No offense, but if this is your favorite show, you’re probably not that into high-brow entertainment. You don’t need to see characters grow or change, the story isn’t that important to you, and you don’t need any real context to find a joke funny. And you know what? There’s nothing wrong with that. If this show makes you laugh, then keep on watching it. They’ll probably be making them forever.

Dancing with the Stars

Really? This is your favorite show? Okay, fine. You clearly long for the days of old-school television and have an arguably unhealthy interest in the lives and abilities of C-list celebrities. Taking a deeper dive, it’s possible that you’re a little sexually repressed, and watching people in skimpy outfits moving around with their hands all over each other in a PG-environment is as close as you want to come to watching porn. It’s hard to tell why you’re invested in any of this, especially if you’re hate-watching.

Grey’s Anatomy

Is this show still on? Well, if you’re still with it, you’re obviously a woman. Or maybe a neutered male. You’re probably someone who wants to “have it all,” basically meaning a successful career and a successful relationship, and you probably wish your problems were more interesting.

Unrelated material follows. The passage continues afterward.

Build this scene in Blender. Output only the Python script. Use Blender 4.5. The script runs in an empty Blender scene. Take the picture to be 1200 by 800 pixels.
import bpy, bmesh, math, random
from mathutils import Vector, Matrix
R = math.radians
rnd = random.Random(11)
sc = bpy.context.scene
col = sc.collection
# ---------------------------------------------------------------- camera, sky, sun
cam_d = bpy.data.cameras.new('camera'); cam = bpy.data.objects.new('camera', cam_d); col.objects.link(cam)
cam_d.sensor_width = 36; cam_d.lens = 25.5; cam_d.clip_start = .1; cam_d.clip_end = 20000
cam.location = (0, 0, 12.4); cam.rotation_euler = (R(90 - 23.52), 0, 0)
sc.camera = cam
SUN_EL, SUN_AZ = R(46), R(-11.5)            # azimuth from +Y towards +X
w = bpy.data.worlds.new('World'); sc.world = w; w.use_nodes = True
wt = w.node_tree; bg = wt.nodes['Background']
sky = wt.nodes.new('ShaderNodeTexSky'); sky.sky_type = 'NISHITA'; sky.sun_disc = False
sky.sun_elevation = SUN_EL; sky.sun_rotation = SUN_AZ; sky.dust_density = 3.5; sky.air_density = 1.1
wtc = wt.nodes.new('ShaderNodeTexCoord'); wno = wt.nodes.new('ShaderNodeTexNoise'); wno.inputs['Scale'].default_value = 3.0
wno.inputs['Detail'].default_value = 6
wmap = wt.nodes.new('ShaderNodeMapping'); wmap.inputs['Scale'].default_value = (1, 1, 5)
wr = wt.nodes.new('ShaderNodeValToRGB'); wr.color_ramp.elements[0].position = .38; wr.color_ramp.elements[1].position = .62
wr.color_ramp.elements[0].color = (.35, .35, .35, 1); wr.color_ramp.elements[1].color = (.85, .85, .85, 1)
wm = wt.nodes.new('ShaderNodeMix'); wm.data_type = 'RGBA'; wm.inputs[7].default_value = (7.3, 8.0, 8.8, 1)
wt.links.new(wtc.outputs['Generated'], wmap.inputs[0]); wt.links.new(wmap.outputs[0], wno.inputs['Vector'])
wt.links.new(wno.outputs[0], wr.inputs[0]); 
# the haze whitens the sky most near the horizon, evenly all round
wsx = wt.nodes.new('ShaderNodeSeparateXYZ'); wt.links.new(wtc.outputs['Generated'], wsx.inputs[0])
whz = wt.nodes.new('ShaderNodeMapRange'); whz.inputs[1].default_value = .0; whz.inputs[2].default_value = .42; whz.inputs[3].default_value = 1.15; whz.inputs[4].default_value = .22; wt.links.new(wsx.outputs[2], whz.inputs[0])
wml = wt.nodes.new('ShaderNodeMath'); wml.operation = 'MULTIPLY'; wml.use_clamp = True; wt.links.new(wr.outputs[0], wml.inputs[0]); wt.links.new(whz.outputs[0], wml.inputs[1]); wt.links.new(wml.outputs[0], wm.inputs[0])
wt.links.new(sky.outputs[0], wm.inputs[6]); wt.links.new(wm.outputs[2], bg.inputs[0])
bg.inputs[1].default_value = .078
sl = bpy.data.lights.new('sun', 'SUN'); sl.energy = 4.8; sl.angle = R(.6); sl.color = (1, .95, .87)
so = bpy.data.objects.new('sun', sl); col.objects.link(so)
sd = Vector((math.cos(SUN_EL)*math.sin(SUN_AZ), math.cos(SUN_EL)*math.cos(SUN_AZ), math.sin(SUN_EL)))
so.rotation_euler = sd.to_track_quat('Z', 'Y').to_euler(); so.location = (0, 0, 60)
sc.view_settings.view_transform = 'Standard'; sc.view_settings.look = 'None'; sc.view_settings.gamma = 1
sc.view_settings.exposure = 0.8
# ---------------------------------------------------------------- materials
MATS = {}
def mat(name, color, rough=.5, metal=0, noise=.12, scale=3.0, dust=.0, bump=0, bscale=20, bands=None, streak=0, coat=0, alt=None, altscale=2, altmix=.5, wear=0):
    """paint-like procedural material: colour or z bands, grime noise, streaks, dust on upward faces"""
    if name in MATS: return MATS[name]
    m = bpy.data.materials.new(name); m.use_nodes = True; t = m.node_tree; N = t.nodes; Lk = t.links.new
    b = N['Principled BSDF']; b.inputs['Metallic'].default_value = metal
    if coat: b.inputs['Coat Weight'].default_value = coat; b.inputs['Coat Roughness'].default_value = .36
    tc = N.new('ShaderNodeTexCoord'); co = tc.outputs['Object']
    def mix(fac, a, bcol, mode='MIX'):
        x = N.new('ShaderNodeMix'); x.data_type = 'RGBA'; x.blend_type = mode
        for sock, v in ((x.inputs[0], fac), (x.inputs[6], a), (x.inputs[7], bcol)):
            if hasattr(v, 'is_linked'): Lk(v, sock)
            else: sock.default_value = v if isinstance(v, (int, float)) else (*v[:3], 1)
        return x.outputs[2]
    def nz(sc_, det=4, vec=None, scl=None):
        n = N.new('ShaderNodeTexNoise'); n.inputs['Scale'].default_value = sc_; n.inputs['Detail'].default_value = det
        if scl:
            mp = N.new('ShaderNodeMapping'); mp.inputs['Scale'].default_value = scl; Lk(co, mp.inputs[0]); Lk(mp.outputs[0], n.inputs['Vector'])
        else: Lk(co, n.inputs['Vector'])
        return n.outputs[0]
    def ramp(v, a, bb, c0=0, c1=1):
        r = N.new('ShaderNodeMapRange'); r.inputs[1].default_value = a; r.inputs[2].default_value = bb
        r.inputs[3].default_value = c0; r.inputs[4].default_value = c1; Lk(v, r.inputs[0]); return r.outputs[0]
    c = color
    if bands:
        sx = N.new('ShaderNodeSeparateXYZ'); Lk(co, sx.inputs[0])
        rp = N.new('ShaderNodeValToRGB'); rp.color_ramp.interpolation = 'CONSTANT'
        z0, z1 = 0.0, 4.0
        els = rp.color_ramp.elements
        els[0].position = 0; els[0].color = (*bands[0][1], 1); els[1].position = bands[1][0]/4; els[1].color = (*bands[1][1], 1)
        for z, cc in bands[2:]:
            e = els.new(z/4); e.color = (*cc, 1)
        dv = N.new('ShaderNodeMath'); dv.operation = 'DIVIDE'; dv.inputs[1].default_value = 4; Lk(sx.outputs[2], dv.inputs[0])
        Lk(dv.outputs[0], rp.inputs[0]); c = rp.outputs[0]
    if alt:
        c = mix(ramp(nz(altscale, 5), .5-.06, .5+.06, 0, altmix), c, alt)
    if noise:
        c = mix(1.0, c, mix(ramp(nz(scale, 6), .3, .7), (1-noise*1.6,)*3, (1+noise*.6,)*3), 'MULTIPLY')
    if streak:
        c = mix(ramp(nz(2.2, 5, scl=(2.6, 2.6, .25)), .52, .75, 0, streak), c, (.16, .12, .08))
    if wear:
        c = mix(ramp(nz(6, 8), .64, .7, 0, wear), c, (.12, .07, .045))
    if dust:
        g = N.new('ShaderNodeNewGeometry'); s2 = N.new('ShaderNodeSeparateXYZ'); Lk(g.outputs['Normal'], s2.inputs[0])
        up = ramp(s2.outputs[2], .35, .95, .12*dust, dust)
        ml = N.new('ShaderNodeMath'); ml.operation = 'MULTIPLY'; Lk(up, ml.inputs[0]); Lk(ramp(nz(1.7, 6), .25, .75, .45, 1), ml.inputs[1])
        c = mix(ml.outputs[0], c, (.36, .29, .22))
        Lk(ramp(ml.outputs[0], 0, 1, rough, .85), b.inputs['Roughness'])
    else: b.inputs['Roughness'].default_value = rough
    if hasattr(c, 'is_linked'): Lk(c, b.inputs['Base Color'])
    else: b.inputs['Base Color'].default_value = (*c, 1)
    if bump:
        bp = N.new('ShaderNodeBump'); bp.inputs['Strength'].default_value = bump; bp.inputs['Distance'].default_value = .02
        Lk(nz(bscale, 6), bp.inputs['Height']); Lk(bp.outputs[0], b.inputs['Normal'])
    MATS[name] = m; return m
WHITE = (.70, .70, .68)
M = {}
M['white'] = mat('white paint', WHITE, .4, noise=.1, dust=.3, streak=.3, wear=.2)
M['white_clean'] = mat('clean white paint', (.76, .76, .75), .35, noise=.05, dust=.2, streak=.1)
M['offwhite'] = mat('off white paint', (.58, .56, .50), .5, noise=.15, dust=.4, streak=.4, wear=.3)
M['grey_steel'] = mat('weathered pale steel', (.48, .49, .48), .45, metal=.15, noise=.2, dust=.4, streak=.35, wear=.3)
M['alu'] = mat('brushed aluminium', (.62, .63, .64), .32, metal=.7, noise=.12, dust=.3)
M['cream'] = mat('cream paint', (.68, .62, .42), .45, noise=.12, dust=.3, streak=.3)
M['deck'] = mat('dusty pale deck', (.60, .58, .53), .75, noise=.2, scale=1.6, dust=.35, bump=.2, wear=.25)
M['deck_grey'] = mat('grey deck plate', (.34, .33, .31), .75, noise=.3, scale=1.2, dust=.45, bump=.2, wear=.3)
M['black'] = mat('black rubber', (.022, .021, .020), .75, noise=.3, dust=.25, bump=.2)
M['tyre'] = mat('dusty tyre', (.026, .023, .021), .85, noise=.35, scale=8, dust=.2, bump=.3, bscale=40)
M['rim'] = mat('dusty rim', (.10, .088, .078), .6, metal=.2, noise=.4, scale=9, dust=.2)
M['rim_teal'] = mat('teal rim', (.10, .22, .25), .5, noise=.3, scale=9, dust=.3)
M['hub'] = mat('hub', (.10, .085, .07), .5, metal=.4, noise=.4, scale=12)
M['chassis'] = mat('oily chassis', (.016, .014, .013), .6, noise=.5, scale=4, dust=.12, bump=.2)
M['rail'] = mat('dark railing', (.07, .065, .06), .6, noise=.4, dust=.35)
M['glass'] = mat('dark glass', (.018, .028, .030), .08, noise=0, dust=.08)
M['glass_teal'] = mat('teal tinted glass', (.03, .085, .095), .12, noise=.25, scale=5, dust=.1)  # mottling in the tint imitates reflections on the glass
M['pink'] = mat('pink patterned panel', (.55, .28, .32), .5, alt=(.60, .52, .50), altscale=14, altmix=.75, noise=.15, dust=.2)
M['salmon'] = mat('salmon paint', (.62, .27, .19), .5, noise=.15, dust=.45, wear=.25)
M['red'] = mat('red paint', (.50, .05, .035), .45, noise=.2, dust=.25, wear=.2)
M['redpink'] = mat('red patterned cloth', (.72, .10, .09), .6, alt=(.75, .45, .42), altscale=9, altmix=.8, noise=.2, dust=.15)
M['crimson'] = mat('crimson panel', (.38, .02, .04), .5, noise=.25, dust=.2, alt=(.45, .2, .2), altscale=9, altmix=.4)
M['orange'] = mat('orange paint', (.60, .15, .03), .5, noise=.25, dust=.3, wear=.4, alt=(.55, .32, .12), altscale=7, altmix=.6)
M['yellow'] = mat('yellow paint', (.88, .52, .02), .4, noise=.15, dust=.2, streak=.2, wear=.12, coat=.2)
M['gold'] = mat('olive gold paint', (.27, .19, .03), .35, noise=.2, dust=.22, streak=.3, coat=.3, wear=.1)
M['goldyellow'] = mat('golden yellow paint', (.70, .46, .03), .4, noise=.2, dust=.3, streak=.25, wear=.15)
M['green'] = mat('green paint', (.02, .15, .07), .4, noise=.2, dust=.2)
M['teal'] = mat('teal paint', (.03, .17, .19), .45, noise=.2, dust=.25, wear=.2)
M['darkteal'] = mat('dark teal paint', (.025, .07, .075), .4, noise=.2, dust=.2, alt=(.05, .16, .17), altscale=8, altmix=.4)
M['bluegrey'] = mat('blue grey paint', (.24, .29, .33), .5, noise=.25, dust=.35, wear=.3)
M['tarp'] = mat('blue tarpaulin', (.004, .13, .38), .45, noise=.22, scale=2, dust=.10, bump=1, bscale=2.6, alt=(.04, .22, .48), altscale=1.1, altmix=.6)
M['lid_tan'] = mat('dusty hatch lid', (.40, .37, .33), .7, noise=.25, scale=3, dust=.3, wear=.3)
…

Keeping Up with the Kardashians:

You’re part of the problem.

NCIS

You’re the type of person who likes to go to bed early, and you’re probably on a high fiber diet. You’re not a stickler for subtleties or complex characterization—you prefer things nice and simple. You value straightforward efficiency, and you probably fancy yourself a keen problem-solver. Basically, you’re not the kind of person who likes to have their mind blown and you don’t do artsy-fartsy, but damn it, you love America.

This Is Us

You’re a softie, aren’t you? There’s nothing better than a good-old-fashioned tearjerker in your book, but you need a little more substance that Nicholas Sparks or the Lifetime movie of the week. You’re also okay dealing with issues that lean more towards the progressive side of the spectrum, so it’s a pretty safe bet you lean at least a little to the left.

The Handmaid’s Tale

It’s pretty safe to say that if this your favorite show, you’re not a Trump supporter or a fan of Harvey Weinstein. You may not own a pussy hat or tweet #MeToo, but those are your kind of people. You can also handle pretty rough stuff, and you’re okay with bleakness. You also may not have the most optimistic of outlooks, but you’re all about standing up for what you believe in.

Bojack Horseman

You’re clearly the coolest of all your friends, and you can’t be pigeonholed into any single category. You can be ridiculous and hilarious one second, and then hit us with an emotional gut-punch the next. You don’t give a damn if anyone likes you or not, you’re just going to keep doing your thing. You’re also fine with constant Hollywood (or Hollywood) references, and you don’t mind meta-jokes, or even meta-jokes about meta-jokes.

The Walking Dead

You’re committed, that’s for sure. You’re willing to deal with life’s downturns, and are even okay being a little bored sometimes, because you understand that patience sometimes (but not always) pays off. You also think you’d be pretty damn good in an apocalyptic environment, but you may be kidding yourself.